Speculation over a Fervo Energy IPO may soon be at an end: The geothermal company has quietly filed the confidential SEC paperwork proceeding a public offering, according to reporting from Axios.
It’s a watershed moment for the company, which has raised more than $1.4 billion and in recent years has evolved into the first utility-scale enhanced geothermal developer. But it isn’t unexpected. CEO Tim Latimer confirmed to reporters throughout 2025 that the company was actively exploring a public offering, and in December the company closed a massive Series E funding round that came in at just under half a billion dollars. In the venture world, such a raise is frequently a bridge to public markets.
The timing of the potential IPO is significant. Typical registration timelines suggest Fervo could officially debut on the stock market this summer, just before the company’s first utility-scale plant, Cape Station, expected to start delivering power this fall. The fully contracted, 500 megawatt project will be the largest enhanced geothermal plant in the world, and has catapulted Fervo from tech startup to major energy developer.
Compared to many of its next-gen geothermal peers, Fervo’s approach is incredibly capital-intensive, as it works to build massive, multi-well power plants from scratch. Companies like Sage Geosystems, which raised a Series B earlier this week, takes a more capital light approach by repurposing abandoned oil and gas infrastructure.
To meet its high cash needs, Fervo has leveraged a unique financing mix of venture capital, institutional investments, and strategic financing from the oil and gas industry — including from Liberty Energy, when it was helmed by now-Energy Secretary Chris Wright, who has become a significant supporter of the sector within the Trump administration.

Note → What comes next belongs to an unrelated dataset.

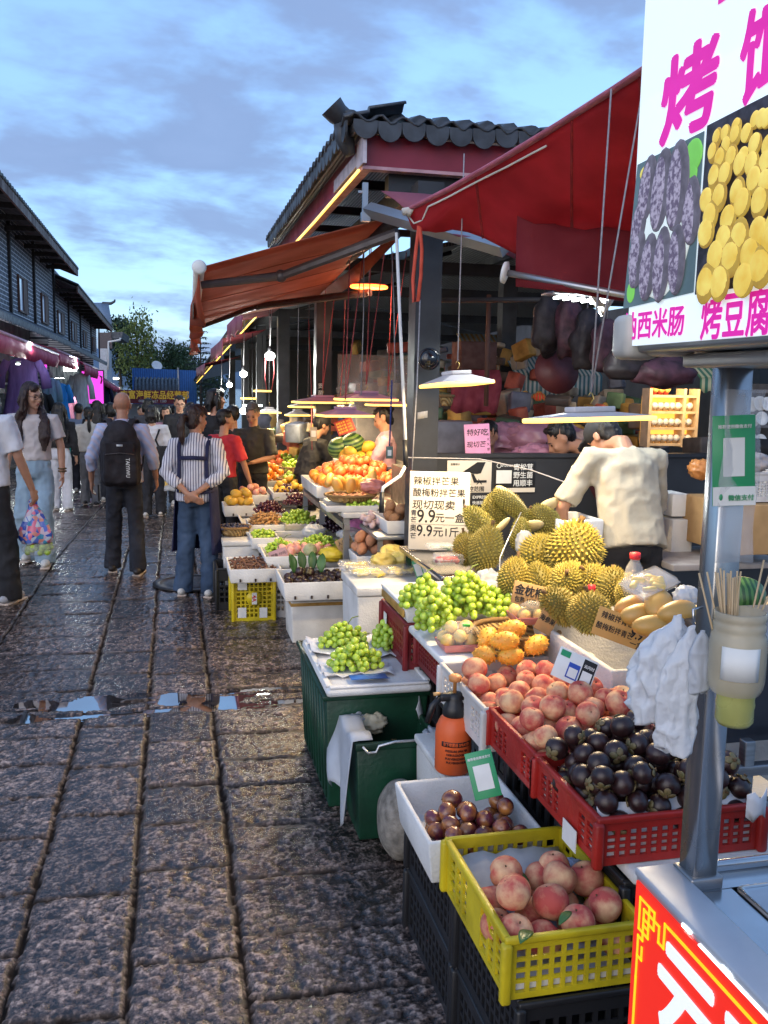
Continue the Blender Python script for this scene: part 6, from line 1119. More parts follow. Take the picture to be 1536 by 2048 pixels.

Trump 2.0 has seen emergency orders fast tracking permitting, a budget bill that took a hacksaw to most clean energy credits but largely spared geothermal, and a new geothermal-focused office within the Department of Energy. As Latimer told Latitude Media in an interview last year, all of those moves gave the industry a “very clear signal.”
But Fervo’s work as an infrastructure developer has been underway since long before Trump re-entered office. It found an early anchor in Google in 2021, working with the tech giant to develop a 3.5 MW pilot project to support Google’s data centers in Nevada.
The pair then teamed up with a Nevada utility to develop the “clean transition tariff,” a new rate structure allowing large customers like Google to pay a premium for power from emerging technologies, without passing the cost of commercializing them off to ratepayers. As part of that partnership, Google can fund Fervo’s project directly, and eventually access credits against the value of the resulting power. The tariff won approval mid last year.
Fervo didn’t immediately respond to Latitude Media’s request for comment.